LAWS(PVC)-1936-1-124

MANNAVA RAMA RAO Vs. MANNAVA VENKATA SUBBAYYA

Decided On January 08, 1936
MANNAVA RAMA RAO Appellant
V/S
MANNAVA VENKATA SUBBAYYA Respondents

JUDGEMENT

(1.) This is a suit for partition. The plaintiff is the son of defendant 1 by his first wife. Defendants 2 and 60 are his sons by the second wife. The plaintiff was born on 4 August 1908. He instituted the suit through his next friend on 3 October 1922. He attained his majority on 4 August 1926, and elected to continue the suit on 20 August 1926. Defendant 60 was born to defendant 1 on 4 August 1925 and was added as a party to the suit.
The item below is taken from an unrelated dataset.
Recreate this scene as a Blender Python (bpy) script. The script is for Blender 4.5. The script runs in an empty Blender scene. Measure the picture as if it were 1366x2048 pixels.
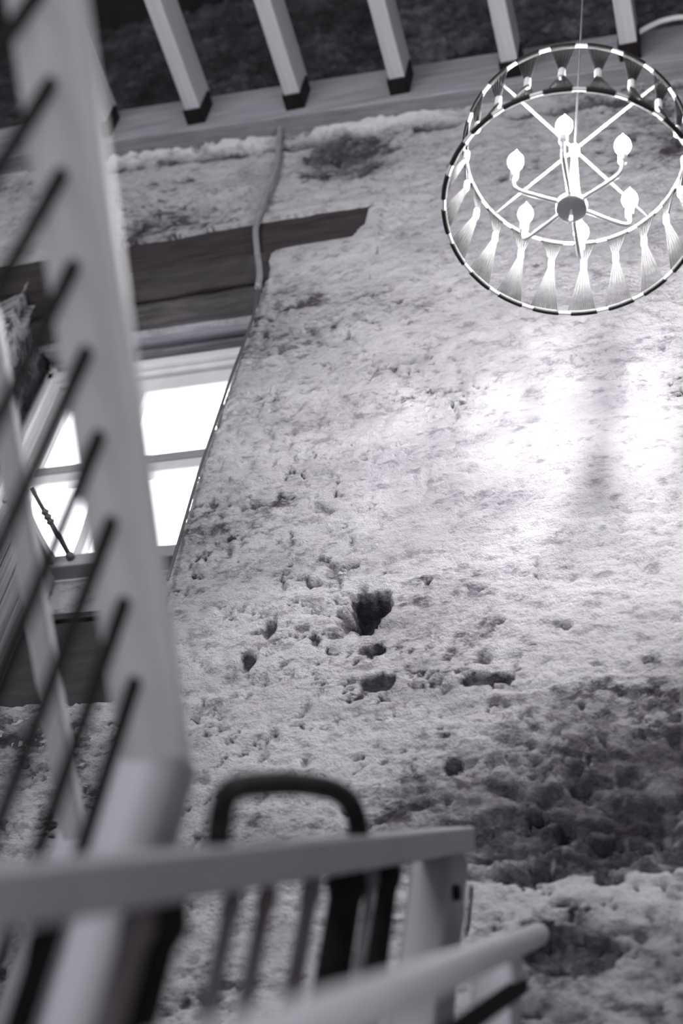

(2.) One of the questions in this case is, what is the share which the plaintiff is entitled to? If the rights of the plaintiff are to be determined as on the date of the plaint he would be entitled to one-third, but if it is to be determined as on the date when he elected to continue the suit or as on the date of the preliminary decree for partition in this case, he would be entitled to one-fourth. The lower Courts took the view that the plaintiff must be deemed to have been a member of an undivided family till he attained majority and elected to continue the suit, and he can only be given such share as he would be entitled to according to the state of the family on that date, and the family on that date consisted of four members including defendant 60, and he can only be given one-fourth share in the properties to which he was held entitled. It is contended before me by Mr. Kameswara Rao on behalf of the plaintiff, that that view is unsound. The recent Full Bench decision of the Madras High Court in Rangasayi v. Nagarathnaruma, AIR 1933 Mad 890 establishes that a suit for partition instituted on behalf of a minor operates as severance of his status from the joint family of which he was a member from the date of plaint if it ends in a decree and the suit does not abate on his death but can be continued by his legal representatives subject to the condition that the Court has still to find that circumstances existed on the date of plaint which rendered severance necessary in the interests of the minor. The ratio of the decision is that it is competent to a guardian of a minor to manifest the intention to separate on behalf of the minor, and the Court, if it comes to the conclusion that the partition is beneficial to the minor, may adopt the act of the guardian and the minor becomes divided in status as from the date of the plaint. Ramesam, J. observes: The cases show that the volition indicating a desire for separation and an unambiguous intention to separate cannot be expressed by the minor himself but must be exercised on his behalf by some other person, by a guardian in a private partition and by a next friend in the filing of a plaint. If in the case of a minor the option cannot be exercised by him but should be done by somebody else on his behalf, why should not the exercise of that option on his behalf effect a severance as in the case of an adult?

(3.) Referring to the following observation in Chelimi Chetti V/s. Subbanna AIR 1918 Mad 379: In the case of a minor the law gives the Court the power to say whether there should be a division or not, etc., Ramesam, J. remarks: As I said, this is a rule conceived in the interests of minors. It does not mean that the exercise of the discretion is totally inoperative until the Court records its finding. In such a case it seems to me that the proper way of describing the situation is that the exercise of the option on behalf of the minor effects a severance conditional on the Court finding that it was for the benefit of the minor.